Data entries
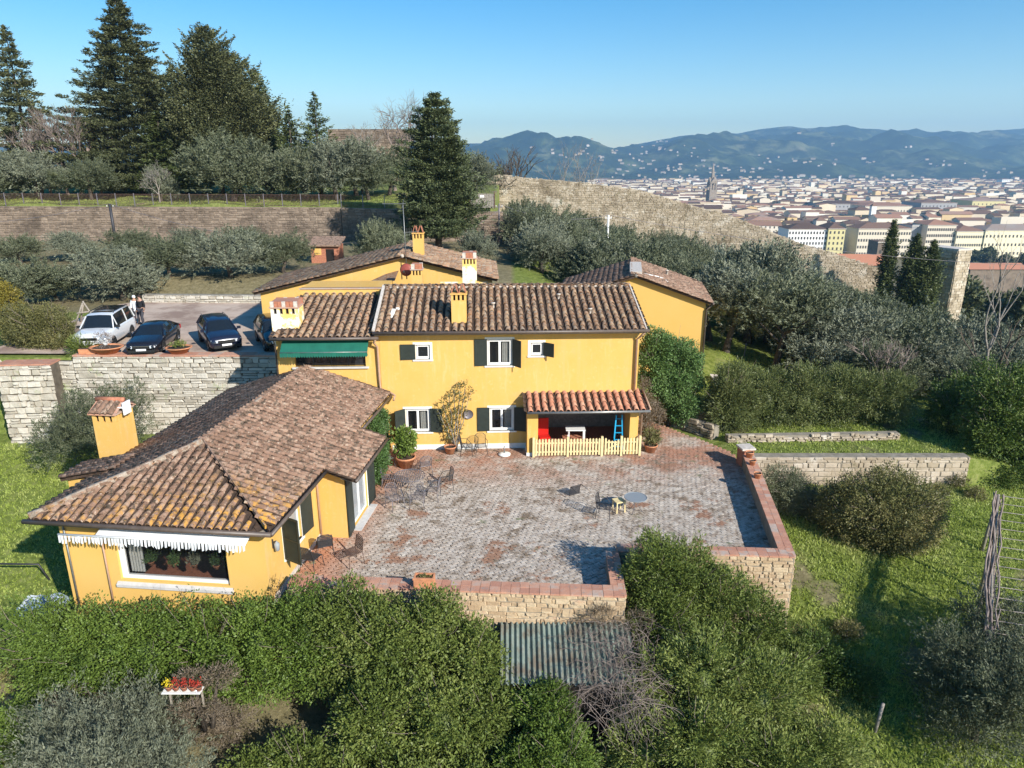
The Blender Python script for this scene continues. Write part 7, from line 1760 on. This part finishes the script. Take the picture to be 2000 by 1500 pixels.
# ------------------------------------------------------------------ the city
M['city_wall_paint'] = mat_multi('city_plaster', [(0, (.46, .36, .24)), (.25, (.64, .53, .38)), (.5, (.70, .62, .49)), (.75, (.76, .71, .61)), (.9, (.66, .46, .22)), (1, (.46, .40, .34))], scale=.02, nmix=.12, rough=1, bump=0)
M['city_roof'] = mat_multi('city_roof_tile', [(0, (.08, .052, .042)), (.35, (.16, .098, .072)), (.6, (.26, .15, .105)), (.8, (.36, .19, .125)), (.92, (.30, .24, .20)), (1, (.38, .35, .32))], scale=.02, nmix=.2, rough=1, bump=0)
M['city_window'] = mat_plain('city_window', (.06, .055, .05), .6)
def bld(b, x, y, z, w, d, h, rh, kind, ti, yaw=0.0, win=False):
    m = Matrix.Translation((x, y, z)) @ Matrix.Rotation(yaw, 4, 'Z')
    T_ = lambda a, c_, e_: m @ Vector((a, c_, e_))
    w /= 2; d /= 2; b.ti = ti; b.mi = 0
    b.add([T_(-w, -d, -6), T_(w, -d, -6), T_(w, d, -6), T_(-w, d, -6), T_(-w, -d, h), T_(w, -d, h), T_(w, d, h), T_(-w, d, h)], [(0, 1, 5, 4), (1, 2, 6, 5), (2, 3, 7, 6), (3, 0, 4, 7)])
    b.mi = 1; o = .6
    if kind == 0:    # hip
        k = min(w, d); rx_ = max(0, w - k); ry_ = max(0, d - k)
        b.add([T_(-w - o, -d - o, h - .1), T_(w + o, -d - o, h - .1), T_(w + o, d + o, h - .1), T_(-w - o, d + o, h - .1), T_(-rx_, -ry_, h + rh), T_(rx_, -ry_ if w <= d else ry_, h + rh) if w > d else T_(rx_, ry_, h + rh)], [(0, 1, 5, 4) if w > d else (0, 1, 4), (1, 2, 5) if w > d else (1, 2, 5, 4), (2, 3, 4, 5) if w > d else (2, 3, 5), (3, 0, 4) if w > d else (3, 0, 4, 5)])
    elif kind == 1:  # gable, ridge along x
        b.add([T_(-w - o, -d - o, h - .1), T_(w + o, -d - o, h - .1), T_(w + o, d + o, h - .1), T_(-w - o, d + o, h - .1), T_(-w - o, 0, h + rh), T_(w + o, 0, h + rh)], [(0, 1, 5, 4), (2, 3, 4, 5)]); b.mi = 0; b.add([T_(w, -d, h), T_(w, d, h), T_(w, 0, h + rh * .95), T_(-w, d, h), T_(-w, -d, h), T_(-w, 0, h + rh * .95)], [(0, 1, 2), (3, 4, 5)])
    elif kind == 2:  # gable, ridge along y
        b.add([T_(-w - o, -d - o, h - .1), T_(-w - o, d + o, h - .1), T_(w + o, -d - o, h - .1), T_(w + o, d + o, h - .1), T_(0, -d - o, h + rh), T_(0, d + o, h + rh)], [(1, 0, 4, 5), (2, 3, 5, 4)]); b.mi = 0; b.add([T_(-w, -d, h), T_(w, -d, h), T_(0, -d, h + rh * .95)], [(0, 1, 2)])
    else:            # flat with parapet
        b.add([T_(-w, -d, h), T_(w, -d, h), T_(w, d, h), T_(-w, d, h)], [(0, 1, 2, 3)]); b.mi = 0; b.add([T_(-w, -d, h + .8), T_(w, -d, h + .8), T_(w, -d + .3, h + .8), T_(-w, -d + .3, h + .8), T_(-w, -d, h), T_(w, -d, h)], [(0, 1, 2, 3), (4, 5, 1, 0)])
CZ0 = -55.0
cr = random.Random(77); C_ = []
# variant meshes for the houses that are things of their own (unit size, scaled per copy)
YR = 592.0
while YR < 2800:
    dep = cr.uniform(9, 13) * (1 + YR / 5000)
    gap = cr.choice([2, 3, 5, 9, 16]) * (1 + YR / 2500)
    xa = .10 * YR; xb = .80 * YR; x = xa + cr.uniform(0, 20)
    while x < xb:
        w = cr.choice([cr.uniform(7, 11), cr.uniform(9, 16), cr.uniform(12, 22), cr.uniform(16, 34)]) * (1 + YR / 7000)
        if cr.random() < .86:
            h = cr.gauss(10.5, 3.6); h = max(6, min(24, h)); C_.append((x + w / 2, YR + dep / 2 + cr.uniform(-4, 4), w, dep * cr.uniform(.8, 1.25), h, cr.choice([0, 0, 1, 1, 1, 2, 3]), cr.random(), cr.uniform(-.12, .12)))
        x += w + cr.choice([0, 0, 1.5, 4, 10])
    YR += dep + gap
vis = [c for c in C_]
vis.sort(key=lambda c: c[1])
KEEP = 265
unitm = {}
for kind in range(4):
    for v in range(3):
        b = MB(); bld(b, 0, 0, 0, 1, 1, 1, .28, kind, 0)
        b2 = MB(); w_, d_ = (1.0, .75, 1.35)[v], 1.0
        bld(b2, 0, 0, 0, 16 * w_, 13, 12, 2.2, kind, 0); 
        unitm[(kind, v)] = (b2.build('city_house', [M['city_wall_paint'], M['city_roof']], me_only=True), 16 * w_, 13.)
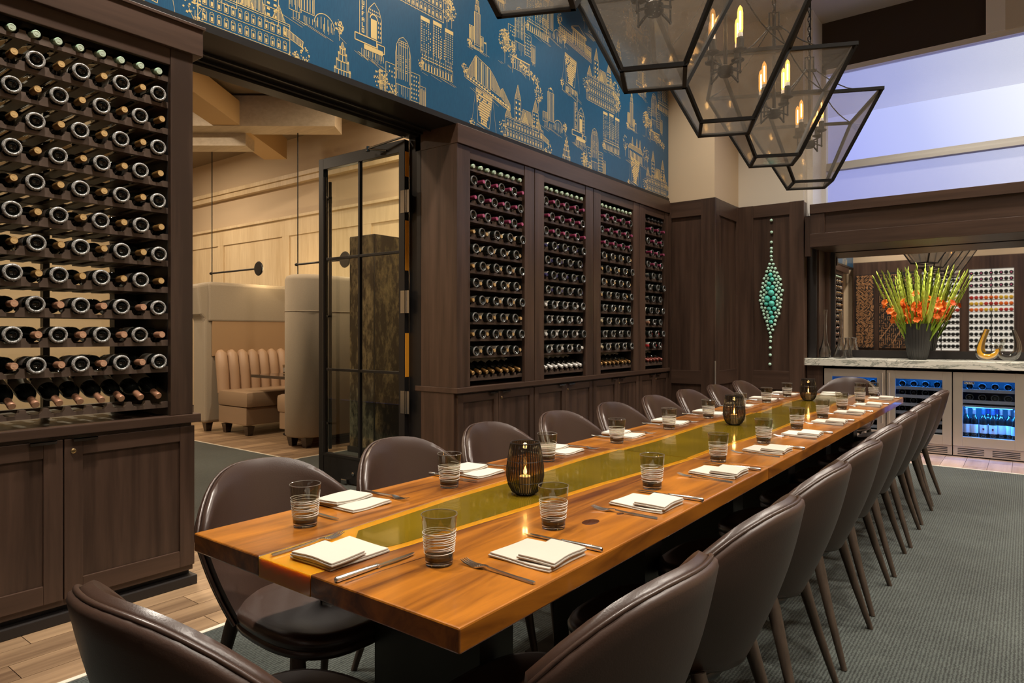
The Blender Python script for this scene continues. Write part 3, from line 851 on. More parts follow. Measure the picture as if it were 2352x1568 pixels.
def d_needle(k, W, H):     # tall office tower with low wings
    w = W / 2
    tw = w * 0.3
    k.box(-tw, 0.1 * H, tw, 0.68 * H, 0.006)
    for i in range(6):
        a = -tw + (i + 0.5) * tw / 3
        k.line(a, 0.12 * H, a, 0.67 * H, 0.009 if i % 2 == 0 else 0.004)
    k.box(-tw * 0.72, 0.68 * H, tw * 0.72, 0.8 * H, 0.006); k.hatch(-tw * 0.7, 0.68 * H, tw * 0.7, 0.8 * H, 6, 0.006)
    k.box(-tw * 0.45, 0.8 * H, tw * 0.45, 0.9 * H, 0.006); k.hatch(-tw * 0.45, 0.8 * H, tw * 0.45, 0.9 * H, 4, 0.006)
    k.fill([(-tw * 0.2, 0.9 * H), (tw * 0.2, 0.9 * H), (0, H)])
    k.box(-w * 0.8, 0.06 * H, -tw, 0.4 * H, 0.006); k.hatch(-w * 0.8, 0.06 * H, -tw, 0.4 * H, 9, 0.007)
    k.box(tw, 0.04 * H, w * 0.62, 0.3 * H, 0.006); k.hatch(tw, 0.04 * H, w * 0.62, 0.3 * H, 6, 0.006)
    k.tree(-w * 0.8, 0.0, 0.14 * H, 0.5, 26); k.line(w * 0.9, 0, w * 0.9, 0.24 * H, 0.005); k.rect(w * 0.7, 0.2 * H, w * 0.93, 0.23 * H)
    k.ground(-w, w, 0.01 * H, 6, -0.1); k.windows(-w * 0.8, 0.0, w * 0.6, 0.07 * H, 12, 1, 0.6, 0.8)

def d_theatre(k, W, H):    # theatre front with an upright sign and a marquee
    w = W / 2
    k.box(-w * 0.62, 0.36 * H, -w * 0.2, H, 0.006)
    LET = {'B': ['110', '101', '110', '101', '110'], 'U': ['101', '101', '101', '101', '111'], 'F': ['111', '100', '110', '100', '100'],
           'A': ['010', '101', '111', '101', '101'], 'L': ['100', '100', '100', '100', '111'], 'O': ['111', '101', '101', '101', '111']}
    hh = 0.60 * H / 7
    for i, ch in enumerate('BUFFALO'):
        b1 = 0.985 * H - i * hh
        for r_, row in enumerate(LET[ch]):
            for q, on in enumerate(row):
                if on == '1':
                    s_ = hh * 0.82 / 5
                    a0 = -w * 0.41 + (q - 1.5) * s_ * 1.25
                    k.rect(a0, b1 - (r_ + 1) * s_, a0 + s_ * 1.25, b1 - r_ * s_)
    k.poly([(-w * 0.12, 0.36 * H), (w * 0.75, 0.36 * H), (w * 0.75, 0.72 * H), (w * 0.6, 0.86 * H), (w * 0.3, 0.95 * H), (0, 0.84 * H), (-w * 0.12, 0.74 * H)], 0.007)
    k.rect(w * 0.08, 0.38 * H, w * 0.46, 0.68 * H); k.arc(w * 0.27, 0.68 * H, w * 0.24, 0, PI, 0.012, 10)
    k.windows(-w * 0.1, 0.74 * H, w * 0.7, 0.84 * H, 7, 2, 0.5, 0.6); k.windows(w * 0.5, 0.4 * H, w * 0.74, 0.7 * H, 2, 4, 0.5, 0.6)
    k.box(-w * 0.9, 0.25 * H, w * 0.45, 0.36 * H, 0.012); k.box(w * 0.5, 0.2 * H, w * 0.95, 0.32 * H, 0.010)
    k.rect(-w * 0.35, 0.16 * H, w * 0.85, 0.235 * H); k.hatch(-w * 0.5, 0.02 * H, w * 0.9, 0.16 * H, 16, 0.006)
    k.ground(-w, w, 0.05 * H, 8, -0.35); k.ground(-w * 0.6, w, 0.0, 5, -0.3)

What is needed
Starting at the line that contains "were 2352x1568 pixels." and ending at the line that contains "k.ground(-w, w, 0.01", retype each line exactly; omit everything outside that range.

Solution for this exercise
The Blender Python script for this scene continues. Write part 3, from line 851 on. More parts follow. Measure the picture as if it were 2352x1568 pixels.
def d_needle(k, W, H):     # tall office tower with low wings
    w = W / 2
    tw = w * 0.3
    k.box(-tw, 0.1 * H, tw, 0.68 * H, 0.006)
    for i in range(6):
        a = -tw + (i + 0.5) * tw / 3
        k.line(a, 0.12 * H, a, 0.67 * H, 0.009 if i % 2 == 0 else 0.004)
    k.box(-tw * 0.72, 0.68 * H, tw * 0.72, 0.8 * H, 0.006); k.hatch(-tw * 0.7, 0.68 * H, tw * 0.7, 0.8 * H, 6, 0.006)
    k.box(-tw * 0.45, 0.8 * H, tw * 0.45, 0.9 * H, 0.006); k.hatch(-tw * 0.45, 0.8 * H, tw * 0.45, 0.9 * H, 4, 0.006)
    k.fill([(-tw * 0.2, 0.9 * H), (tw * 0.2, 0.9 * H), (0, H)])
    k.box(-w * 0.8, 0.06 * H, -tw, 0.4 * H, 0.006); k.hatch(-w * 0.8, 0.06 * H, -tw, 0.4 * H, 9, 0.007)
    k.box(tw, 0.04 * H, w * 0.62, 0.3 * H, 0.006); k.hatch(tw, 0.04 * H, w * 0.62, 0.3 * H, 6, 0.006)
    k.tree(-w * 0.8, 0.0, 0.14 * H, 0.5, 26); k.line(w * 0.9, 0, w * 0.9, 0.24 * H, 0.005); k.rect(w * 0.7, 0.2 * H, w * 0.93, 0.23 * H)
    k.ground(-w, w, 0.01 * H, 6, -0.1); k.windows(-w * 0.8, 0.0, w * 0.6, 0.07 * H, 12, 1, 0.6, 0.8)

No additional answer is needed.